Professor and author Leslie Bow spoke about the fetishism of Asian women across media, humanoid robots, and large AI language models at Saieh Hall on February 1. Bow’s lecture was co-sponsored by the Department of Comparative Literature.
Bow, a fourth-generation Chinese American, is a professor of English and Asian American studies at the University of Wisconsin–Madison. Most recently credited for penning Racist Love: Asian Abstraction and the Pleasures of Fantasy, Bow described Western infatuation with Asian cultures as stifling, exploitative, and paradoxical during the talk.
She raised examples of “Asianized objects” being sexualized in the media as visual evidence of dangerous stereotypes. For instance, Bow cited Okuni, the Japanese geisha vehicle from Cars 2, as an example of a caricature in a cartoon that exhibits such stereotypes.

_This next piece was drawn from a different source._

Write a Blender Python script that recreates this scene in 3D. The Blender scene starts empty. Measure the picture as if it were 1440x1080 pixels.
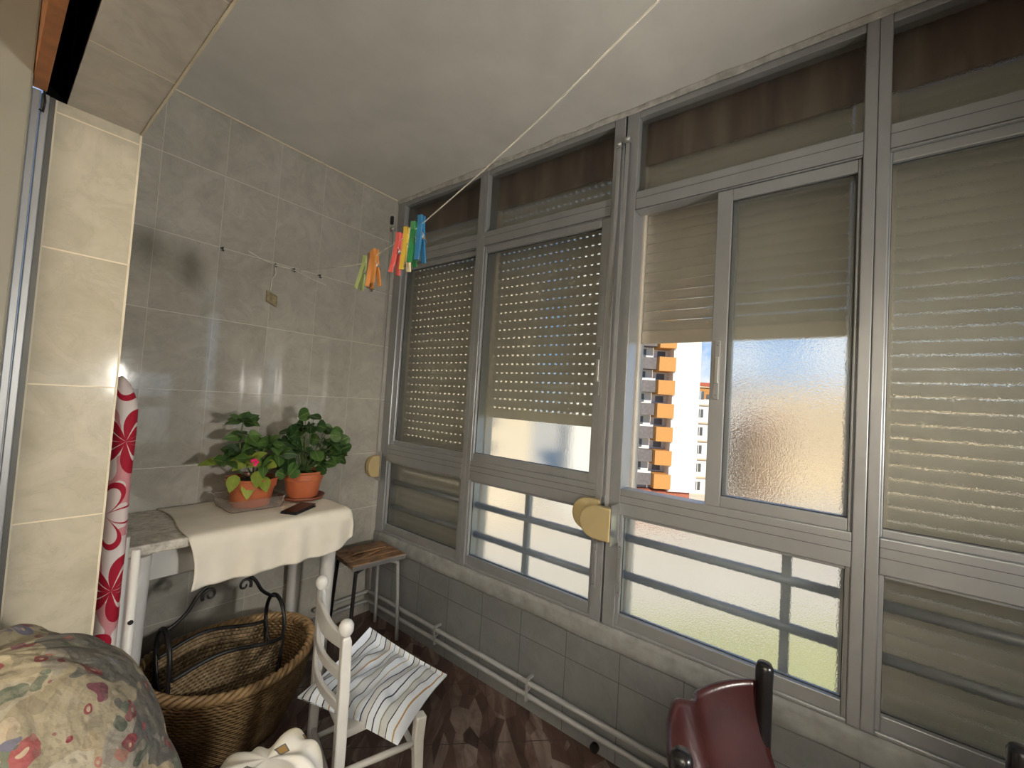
import bpy, math, random
from mathutils import Vector, Matrix
PI = math.pi
S = bpy.context.scene
COL = S.collection
random.seed(7)
V = Vector

# ------------------------------------------------------------------ node helpers
def new_mat(name):
    m = bpy.data.materials.new(name); m.use_nodes = True
    nt = m.node_tree; nt.nodes.clear()
    out = nt.nodes.new('ShaderNodeOutputMaterial')
    return m, nt, out
class NT:
    def __init__(s, nt): s.nt = nt
    def n(s, t, **k):
        x = s.nt.nodes.new(t)
        for a, b in k.items(): setattr(x, a, b)
        return x
    def set(s, sock, v):
        if isinstance(v, bpy.types.NodeSocket): s.nt.links.new(v, sock)
        elif v is not None: sock.default_value = v
    def math(s, op, a, b=None, c=None, clamp=False):
        x = s.n('ShaderNodeMath', operation=op, use_clamp=clamp)
        s.set(x.inputs[0], a); s.set(x.inputs[1], b)
        if c is not None: s.set(x.inputs[2], c)
        return x.outputs[0]
    def mix(s, f, a, b):
        x = s.n('ShaderNodeMix', data_type='RGBA')
        s.set(x.inputs[0], f); s.set(x.inputs[6], a if isinstance(a, bpy.types.NodeSocket) else rgba(a)); s.set(x.inputs[7], b if isinstance(b, bpy.types.NodeSocket) else rgba(b))
        return x.outputs[2]
    def noise(s, scale, detail=3, vec=None, rough=.55, dist=0):
        x = s.n('ShaderNodeTexNoise'); x.inputs['Scale'].default_value = scale
        x.inputs['Detail'].default_value = detail; x.inputs['Roughness'].default_value = rough; x.inputs['Distortion'].default_value = dist
        if vec is not None: s.nt.links.new(vec, x.inputs['Vector'])
        return x
    def ramp(s, f, stops, interp='LINEAR'):
        x = s.n('ShaderNodeValToRGB'); cr = x.color_ramp; cr.interpolation = interp
        while len(cr.elements) < len(stops): cr.elements.new(.5)
        for e, (p, c) in zip(cr.elements, stops): e.position = p; e.color = rgba(c)
        s.set(x.inputs[0], f)
        return x.outputs[0]
    def pos(s): return s.n('ShaderNodeNewGeometry').outputs['Position']
    def objc(s): return s.n('ShaderNodeTexCoord').outputs['Object']
    def uv(s): return s.n('ShaderNodeTexCoord').outputs['UV']
    def sep(s, v):
        x = s.n('ShaderNodeSeparateXYZ'); s.nt.links.new(v, x.inputs[0]); return x.outputs
    def comb(s, a, b, c):
        x = s.n('ShaderNodeCombineXYZ'); s.set(x.inputs[0], a); s.set(x.inputs[1], b); s.set(x.inputs[2], c); return x.outputs[0]
    def bump(s, h, strength=.3, dist=.01):
        x = s.n('ShaderNodeBump'); x.inputs['Strength'].default_value = strength; x.inputs['Distance'].default_value = dist
        s.nt.links.new(h, x.inputs['Height']); return x.outputs[0]
    def pbsdf(s, color, rough=.5, metal=0, normal=None, spec=.5, **k):
        b = s.n('ShaderNodeBsdfPrincipled')
        s.set(b.inputs['Base Color'], color if isinstance(color, bpy.types.NodeSocket) else rgba(color))
        s.set(b.inputs['Roughness'], rough); s.set(b.inputs['Metallic'], metal)
        b.inputs['Specular IOR Level'].default_value = spec
        if normal is not None: s.nt.links.new(normal, b.inputs['Normal'])
        for a, v in k.items(): s.set(b.inputs[a], v)
        return b
def rgba(c): return (c[0], c[1], c[2], 1.0) if len(c) == 3 else tuple(c)
def lin(r, g, b):
    f = lambda c: (c/12.92 if c <= .04045 else ((c+.055)/1.055)**2.4)
    return (f(r/255), f(g/255), f(b/255))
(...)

“So how do we create a Japanese car? One of the most obvious ways is a tight Toyota. But, instead of doing that, they add all of these ethnic signifiers on this inanimate object to make it gendered and Japanese,” Bow said.
Okumi’s presence is not only out of place within the movie, but, according to Bow, demonstrative of the gross and obvious fantasies attached to race. With her cute, “kawaii” aesthetic, a stereotypical “Japaneseness and racialization is grafted onto a non-human form.”
Bow said Asian androids with strong human likenesses represent a continued form of desire and replicate the attributes of submissiveness and docility attached to Asian women. These androids are social robots, a subset of robots whose purpose lies in communication and social interaction. Thus, they are created to be visually pleasing to humans in order to create a form of intimacy and relationship.
However, this “racialization” of autonomous robots also invokes feelings of control. A 2008 video played at the event showed curious teenage Japanese boys surrounding Aiko, an android resembling an Asian woman, freely touching it and testing its sensitivity regardless of its response. As Bow showed, perverse, specifically Asian depictions of robots exist in U.S. culture as well, with examples including Gemma Chan’s portrayal of an anthropomorphic robot in the series Humans. The internal link of subservient robots to Asian women only worsens the global perception of Asian women and topics of consent.
The heaviness of Bow’s discourse, which includes themes of sexual violence, sexual abuse, and consent, led the professor to temporarily stop speaking on panels about Asian-American caricatures. “There’s a kind of absurdity about the topic because I’m talking about cars and latex-covered skeleton robots, but the actual topic is very traumatic and triggering because of sexual violence or sexual abuse,” Bow said.
However, the gravity of Bow’s work brought some positive attention. She explained that she received an outpouring of emails about the chapter “Asian • Female • Robot • Slave: Techno-Orientalism after #MeToo” in Racist Love, which bridges the intersectional stereotypes of Asian women.
“Young Asian women were identifying with that particular chapter,” Bow said. “Young people are trying to figure out their sexuality and the ways that race fits into that in the United States.”
When considering the thesis of Bow’s talk, depictions and cultural reinforcement of a gendered and “cute” Asian aesthetic are dangerous when robots and artificial intelligence are created for human use. “When you start making robots in the form of sexy Asian women, there’s another kind of affective or emotional relationship because it invokes the idea of domination,” she said.